Begin

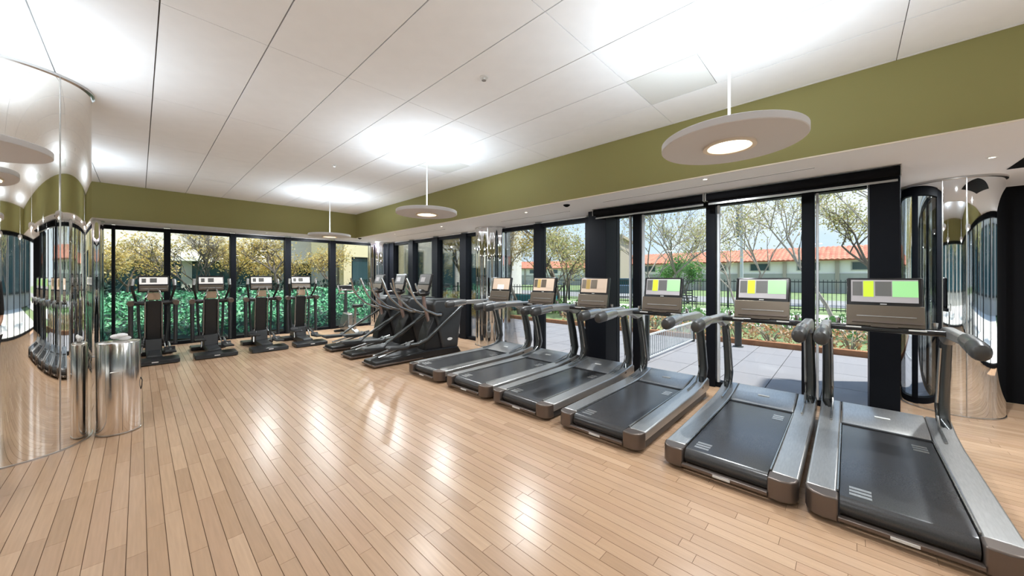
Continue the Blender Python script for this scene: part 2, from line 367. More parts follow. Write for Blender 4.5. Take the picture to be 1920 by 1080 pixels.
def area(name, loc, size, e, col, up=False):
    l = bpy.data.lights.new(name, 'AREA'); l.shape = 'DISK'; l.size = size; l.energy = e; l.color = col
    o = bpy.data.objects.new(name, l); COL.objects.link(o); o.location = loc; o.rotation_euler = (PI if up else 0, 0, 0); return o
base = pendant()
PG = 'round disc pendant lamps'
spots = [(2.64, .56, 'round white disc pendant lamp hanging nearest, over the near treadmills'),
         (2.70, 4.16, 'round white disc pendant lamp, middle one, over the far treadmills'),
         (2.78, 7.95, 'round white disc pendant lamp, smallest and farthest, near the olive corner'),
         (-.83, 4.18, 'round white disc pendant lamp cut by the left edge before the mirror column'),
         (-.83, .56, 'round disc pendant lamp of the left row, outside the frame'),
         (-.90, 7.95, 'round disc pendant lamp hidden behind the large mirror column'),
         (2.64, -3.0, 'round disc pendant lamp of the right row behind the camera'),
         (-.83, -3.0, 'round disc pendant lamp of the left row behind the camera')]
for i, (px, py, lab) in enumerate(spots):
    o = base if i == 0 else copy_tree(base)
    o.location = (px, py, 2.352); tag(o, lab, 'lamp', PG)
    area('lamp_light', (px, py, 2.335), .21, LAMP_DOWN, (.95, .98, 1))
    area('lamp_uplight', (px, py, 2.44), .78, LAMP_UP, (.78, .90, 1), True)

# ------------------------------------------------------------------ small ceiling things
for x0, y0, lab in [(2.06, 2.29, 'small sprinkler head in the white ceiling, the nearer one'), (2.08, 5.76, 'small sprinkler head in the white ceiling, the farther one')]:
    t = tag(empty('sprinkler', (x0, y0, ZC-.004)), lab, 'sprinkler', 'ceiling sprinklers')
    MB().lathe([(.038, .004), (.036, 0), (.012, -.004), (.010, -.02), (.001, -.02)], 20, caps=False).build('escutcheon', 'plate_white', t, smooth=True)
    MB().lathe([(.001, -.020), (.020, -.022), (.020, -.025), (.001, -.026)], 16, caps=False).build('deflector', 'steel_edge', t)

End

* CHALLENGE
Make an exact copy of all the material, but keep the pictures out of it.

* CORRECT OUTPUT
Continue the Blender Python script for this scene: part 2, from line 367. More parts follow. Write for Blender 4.5. Take the picture to be 1920 by 1080 pixels.
def area(name, loc, size, e, col, up=False):
    l = bpy.data.lights.new(name, 'AREA'); l.shape = 'DISK'; l.size = size; l.energy = e; l.color = col
    o = bpy.data.objects.new(name, l); COL.objects.link(o); o.location = loc; o.rotation_euler = (PI if up else 0, 0, 0); return o
base = pendant()
PG = 'round disc pendant lamps'
spots = [(2.64, .56, 'round white disc pendant lamp hanging nearest, over the near treadmills'),
         (2.70, 4.16, 'round white disc pendant lamp, middle one, over the far treadmills'),
         (2.78, 7.95, 'round white disc pendant lamp, smallest and farthest, near the olive corner'),
         (-.83, 4.18, 'round white disc pendant lamp cut by the left edge before the mirror column'),
         (-.83, .56, 'round disc pendant lamp of the left row, outside the frame'),
         (-.90, 7.95, 'round disc pendant lamp hidden behind the large mirror column'),
         (2.64, -3.0, 'round disc pendant lamp of the right row behind the camera'),
         (-.83, -3.0, 'round disc pendant lamp of the left row behind the camera')]
for i, (px, py, lab) in enumerate(spots):
    o = base if i == 0 else copy_tree(base)
    o.location = (px, py, 2.352); tag(o, lab, 'lamp', PG)
    area('lamp_light', (px, py, 2.335), .21, LAMP_DOWN, (.95, .98, 1))
    area('lamp_uplight', (px, py, 2.44), .78, LAMP_UP, (.78, .90, 1), True)

# ------------------------------------------------------------------ small ceiling things
for x0, y0, lab in [(2.06, 2.29, 'small sprinkler head in the white ceiling, the nearer one'), (2.08, 5.76, 'small sprinkler head in the white ceiling, the farther one')]:
    t = tag(empty('sprinkler', (x0, y0, ZC-.004)), lab, 'sprinkler', 'ceiling sprinklers')
    MB().lathe([(.038, .004), (.036, 0), (.012, -.004), (.010, -.02), (.001, -.02)], 20, caps=False).build('escutcheon', 'plate_white', t, smooth=True)
    MB().lathe([(.001, -.020), (.020, -.022), (.020, -.025), (.001, -.026)], 16, caps=False).build('deflector', 'steel_edge', t)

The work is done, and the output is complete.